Readers, I hope you’ll indulge me for a moment, while I tell you about a bee I’ve had in my bonnet for some time now. This particular bee has been buzzing around since around 2017, and it’s that there needs to be more middle-ground between the twin pillars of ads and subscriptions as funding models for online content businesses.
Subscriptions are great - they’ve got a huge range of benefits for content publishers, and seem to have been forgotten about by many traditional media companies. They provide stable recurring revenue, without the stress and fluctuations of the advertising market, and they allow for a much deeper relationship with an audience. With a solid base of core subscribers, brands can build much more finely-targeted content strategies to meet their needs.
However, there’s historically been a gap in the market - from my perspective, at least - between ad-funded and subscription-based content monetisation models, and that’s this: what happens when readers want to have a more varied media diet?
Let’s take my own media habits as an example: I often have different preferences for where I get my news depending on the subject. I’m a big fan of the Telegraph’s reporting on the UK tech sector, for example, but I prefer to get my analysis of Silicon Valley from Wired, and while The Times is generally my go-to for politics news, the New Statesman’s long-reads are fantastic.
If I subscribed to all four of the above publications, I’d be paying more than £70 per month, which seems crazy considering I’d barely be scratching the surface of what each one offers. I could just pick the one that most closely matches my needs, and make do with that, but that’s also an imperfect solution - as is rationing my consumption to make best use of the limited number of free articles that brands allow non-subscribers to access.
On many occasions, I’ve found myself blocked by a paywall and lamented the lack of a middle road, which would allow me to simply pay a small fee for access to a specific article, rather than having to either stump up for a full subscription or take my free credit round to the tradesman’s entrance.
To my great delight, however, it seems my days of doing this may soon be numbered. Last week, I met with a company which has seen the same problems with the existing subscription landscape that I have, and I’m eagerly awaiting its mooted expansion into the UK market. Sesamy is founded by Måns Ulvesta, Karl Rosander and Markus Ahlstrand, the original creators of Acast, and seeks to offer publishers a platform to support one-off payments for paywalled content.
The reason I’m talking about it in the first place - other than using my soapbox to complain about my subscription struggles - is that Sesamy’s platform supports one-off payments for podcast content as well as written articles, and this model could be the missing link for many podcasters’ monetisation strategies.
Ad-funded models are notoriously low-income for all but the highest-earning independent podcasters, and converting free listeners into paying subscribers isn’t always the easiest task. Newer developments from podcast platforms are making the purchase journey for potential podcast subscribers easier, but you’re still asking listeners to commit to another monthly payment.

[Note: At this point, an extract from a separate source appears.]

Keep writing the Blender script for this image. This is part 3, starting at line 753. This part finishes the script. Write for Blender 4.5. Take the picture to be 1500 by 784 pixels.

With the single-payment model, however, you can give people a chance to sample your premium content without the long-term commitment, making it more likely they’ll convert to full subscribers in the future - and even if they don’t, it’s incremental revenue that you otherwise wouldn’t have gotten. There are countless podcasts, for example, where I’d be unlikely to take out a full subscription, but would happily pay for the odd piece of particularly compelling content a couple of times a year.
It gives podcasters more flexibility in terms of how they deploy their paid podcast assets, too. For example, if you land a particularly enormous guest, that might present a perfect opportunity to offer that episode as a one-off premium product. Sesamy’s founders were telling me about one customer that’s experimented with putting sub-sections within episodes behind a paywall - an innovative tactic that has apparently been very successful.
One-off payments are something that every media publisher with a podcast arm should be looking into - as the advertising market continues to be somewhat volatile, more and more publishers are returning to the stability of subscription models, but there needs to be a better way of bridging the gap between open-access and paywalled content, and giving users more freedom to dabble might just be a winner.